Instead of leaving them with no idea where and how to start reading the Bible profitably, we can guide them toward reading the gospels first; perhaps suggesting they start with Mark since it is the shortest and so most easily read gospel. We can also share how reading the Bible has helped us develop a closer relationship with Jesus. We can share how the Bible has given us guidance and been important in our growing closer to Jesus. We can even guide them to a Bible Study we know about!

Finally, we can share how being a part of a Christian community — how coming to church — has helped us as a Christian. We can talk about how we receive encouragement and support in our faith by gathering with other Christians. We can tell how gathering together in worship adds something to our relationship with Jesus that simply following Jesus all on our own doesn’t provide. In other words, we can invite them to church not because we need more bodies or more money, but because being a part of church — coming to worship and other activities at the church — feeds us spiritually and enables us to grow. 

Finally, we shouldn’t be discouraged if our friend doesn’t respond to our first invitation. Studies show it takes something like 5-7 invitations for a person to decide to come to church.
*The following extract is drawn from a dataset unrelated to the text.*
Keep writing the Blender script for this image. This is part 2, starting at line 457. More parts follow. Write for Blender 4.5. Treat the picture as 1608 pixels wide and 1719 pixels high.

I’m sure in a similar way it often takes more than one invitation for a person to consider starting their own relationship with Jesus before them to actually do so. So, while we don’t want to be pushy, we also don’t want to stop talking about Jesus just because our friend doesn’t respond to our first invitation. There really is a difference between being pushy and continuing to share about our life and faith!

Inviting someone to put their trust in Christ can feel risky. But it doesn’t have to be something that is done in an aggressive or offensive way. It can be done in the context of our continued sharing in an ongoing relationship. When we do that, especially when we are also engaged in prayer about our witness, we might be surprised at the results!